TASK TO CARRY OUT:
Starting at the first line of the data, please print exactly those lines through the one that holds "COL = scene.collection", omitting every picture.

DATASET EXTRACT:
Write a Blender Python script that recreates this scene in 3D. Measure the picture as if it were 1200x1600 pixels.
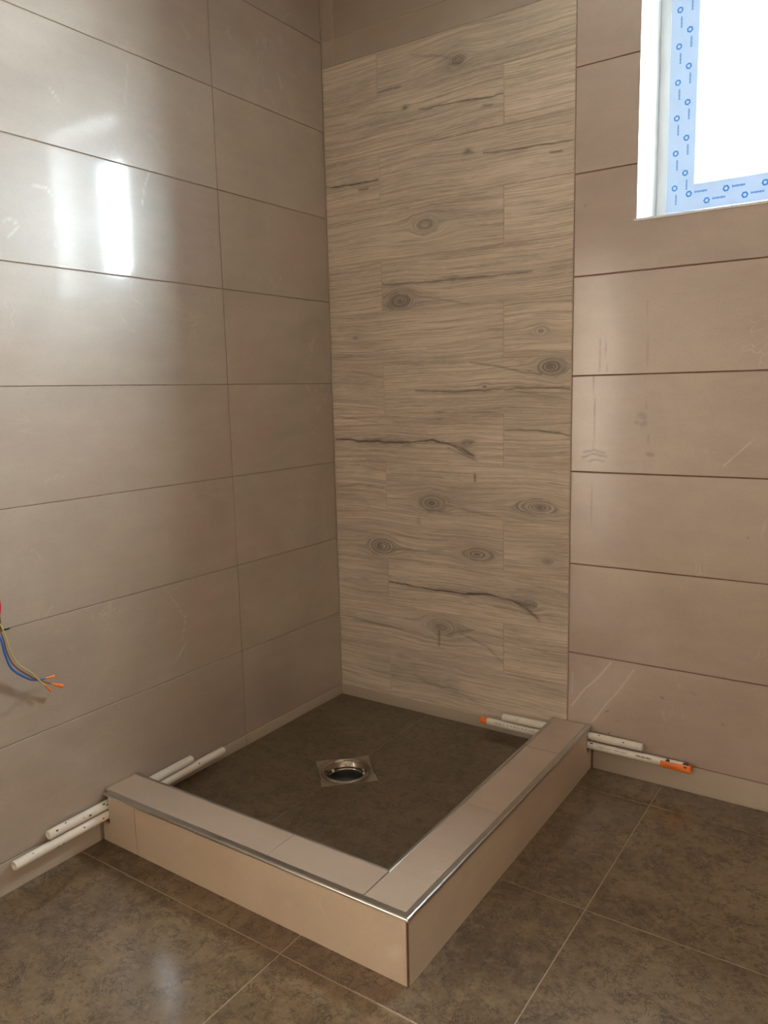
import bpy, math, random
import numpy as np
from mathutils import Matrix, Vector
random.seed(7); rng = np.random.RandomState(11)
scene = bpy.context.scene
for o in list(bpy.data.objects): bpy.data.objects.remove(o)
COL = scene.collection

# ------------------------------------------------------------------ camera
cam_d = bpy.data.cameras.new('camera'); cam = bpy.data.objects.new('camera', cam_d); COL.objects.link(cam)
rt = Vector((0.82868361, 0.55924349, -0.02302611)); up = Vector((-0.06697106, 0.13991265, 0.98789642)); fw = Vector((-0.55569628, 0.81711148, -0.15339645))
m = Matrix((rt, up, -fw)).transposed().to_4x4(); m.translation = Vector((1.8515, -2.3903, 1.2524)); cam.matrix_world = m
cam_d.sensor_fit = 'VERTICAL'; cam_d.sensor_height = 36.0; cam_d.lens = 1220.02 / 1600 * 36.0
cam_d.clip_start = 0.02; scene.camera = cam

# ------------------------------------------------------------------ light and exposure
scene.view_settings.view_transform = 'Standard'; scene.view_settings.look = 'None'
scene.view_settings.gamma = 1.0; scene.view_settings.use_curve_mapping = False
scene.view_settings.exposure = 0.33
SKY = 215.0; SUN = 7.0; DOOR = 265.0; CEILP = 1.0
world = bpy.data.worlds.new('sky'); scene.world = world; world.use_nodes = True
world.node_tree.nodes['Background'].inputs[0].default_value = (0.86, 0.94, 1.0, 1)
world.node_tree.nodes['Background'].inputs[1].default_value = SKY

scene.cycles.blur_glossy = 0.1

def area(name, loc, rot, sx, sy, power, col, portal=False, spread=math.pi):
    d = bpy.data.lights.new(name, 'AREA'); d.shape = 'RECTANGLE'; d.size = sx; d.size_y = sy
    d.energy = power; d.color = col; d.spread = spread
    o = bpy.data.objects.new(name, d); o.location = loc; o.rotation_euler = rot; COL.objects.link(o)
    if portal: d.cycles.is_portal = True
    return o
# sky portal just outside the window, shining into the room (-y)
area('window_daylight_portal', (1.40, 0.27, 2.11), (-math.pi / 2, 0, 0), 0.52, 0.76, 1, (1, 1, 1), portal=True)
# hazy low sun beyond the window, shining through it onto the left wall
sd = bpy.data.lights.new('hazy_sun', 'SUN'); sd.energy = SUN; sd.angle = math.radians(24); sd.color = (1.0, 0.97, 0.88)
so = bpy.data.objects.new('hazy_sun', sd); so.rotation_euler = Vector((1.42, 1.20, 0.92)).to_track_quat('Z', 'Y').to_euler(); COL.objects.link(so)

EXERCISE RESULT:
Write a Blender Python script that recreates this scene in 3D. Measure the picture as if it were 1200x1600 pixels.
import bpy, math, random
import numpy as np
from mathutils import Matrix, Vector
random.seed(7); rng = np.random.RandomState(11)
scene = bpy.context.scene
for o in list(bpy.data.objects): bpy.data.objects.remove(o)
COL = scene.collection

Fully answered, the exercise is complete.